Y ello sería aceptado sin rechistar, renunciando a poner cada año el germano y familiar Llanfairpwllgwyngyllgogerych, o el evocador y caldoso Bordeaux, ni incluso, el anglo y apetitoso York y, ni que decir tiene, el sabrosísimo y andaluz término de Jabugo. No, nos veríamos abocados a rememorar esa entrañable estampa navideña a la que daríamos forma, montando un la Vilanova i la Geltrú, ejemplo del auténtico espíritu que representa la Natividad al catalán modo.
Eso sí, las pancartas anunciadoras en templos y lugares en los que se montarían, deberían ser algo más alargadas que las escuetas y caducas cinco letras actuales.
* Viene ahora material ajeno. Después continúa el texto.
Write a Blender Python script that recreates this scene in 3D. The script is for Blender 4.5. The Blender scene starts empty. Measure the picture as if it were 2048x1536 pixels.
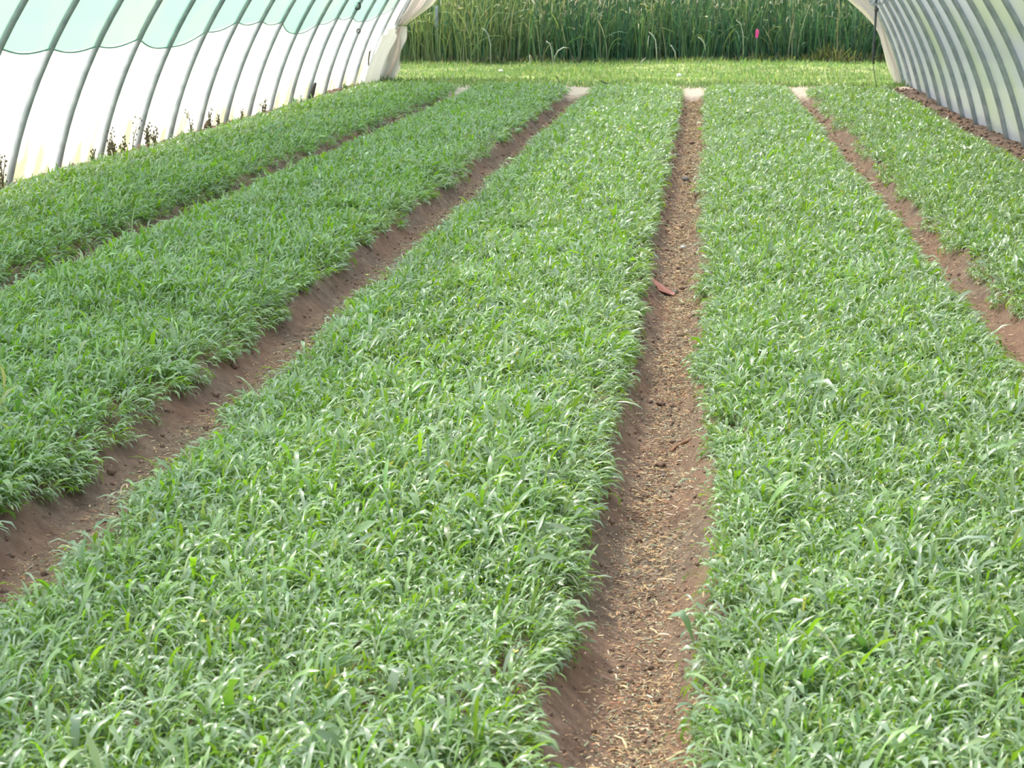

Y los pastorcillos con sus ovejas al hombro serían conocidos como simples paisanos, integrados en este país autonómico y poliédrico, donde deberían reconocerse todas y cada una de las realidades poblacionales y variedades ovejunas, superando viejos atavismos de lo que ciertos reaccionarios conocían como españoles y su bien ganada fama inquisitorial, amén de las simples ovejas de toda la vida. Olvidándonos, sin duda, del reconocido ripio acuñado en esta península:
Paisanos, oh, paisanos
mal que le pese a Ferraz
y no deja de ser verdad,
venimos de los hispanos.
Para huir de esta atroz pesadilla no estaría de más reflexionar sobre la posibilidad de recuperar ese viejo, pero evocador principio de llamar a las cosas por su nombre: El Nacimiento del Niño Jesús, olvidándonos por un momento del lugar donde acaeció. Milagro revivido cada año, cuando sacamos de los más profundo de los altillos esas manidas cajas de cartón, llenas de virutas y amarillento papel de periódico donde, con tanto esmero y cariño, están envueltas y reposan las entrañables figuritas del Nacimiento.
Ojalá que, desde las instancias adecuadas, empezando por la Iglesia, comencemos a llamar a las cosas por su nombre y al envolver un año más esas delicadas piezas, pensemos que atesoramos una vieja tradición de Amor al Redentor en esa imagen irrepetible de su Nacimiento.